Thanks, guys.
About the style issue... I was really struggling with that. I was having the same problem discussed here:
viewtopic.php?p=17517&sid=cf2a5917ed67c ... ee127aa77a
Rasheed said, "You can't apply a style by selecting a style in the Styles option list, you need one of the Applied Styles for that.... ....it is a typical mistake new Moho users make."
The newbie abashedly said, "I don't know how I missed that."
Yeah? Well I do, and there's nothing to be ashamed about. It's a typical (and typically severe), flaw in the user-interface design.
The newcomer assumed that Anime Studio honors the same user-interface principles which govern thousands of other software packages. If any of those applications gave you a drop-down list entitled Styles, they would dang well expect you to choose your style from the list.
And typically for AS, the secret trick--to use another one of those totally redundant listboxes, titled in this case, cryptically, "Applied Styles"--is not covered in the help file.
I hope people don't take offense. After all, I could have just learned the lesson and moved on without mentioning it.
I'm not bringing up the point just to be disagreeable, but out of a sincere desire to help improve things for everybody, e-frontier included.
If I sound forceful, I feel the need to raise my voice a little in order for folks to see that this stuff really matters, because apparently it hasn't been viewed as a design flaw-- only as newbie stupidity.
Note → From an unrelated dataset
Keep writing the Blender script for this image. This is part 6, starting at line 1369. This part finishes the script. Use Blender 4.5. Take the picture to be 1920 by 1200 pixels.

Throw up ten or twelve unnecessary gotchas like this in front of a user already struggling with something as complex as character animation, and who knows but the application might be get a reputation for being buggy or arcane.
I can say one thing: these kinds of user-interface mysteries have been scaring me away from the app for about a year now.
On the other hand, I feel that if these things are fixed, it could significantly increase the success of the product in the marketplace.
Come on--it should be relatively simple to fix this kind of thing, because it doesn't involve changing any program functionality.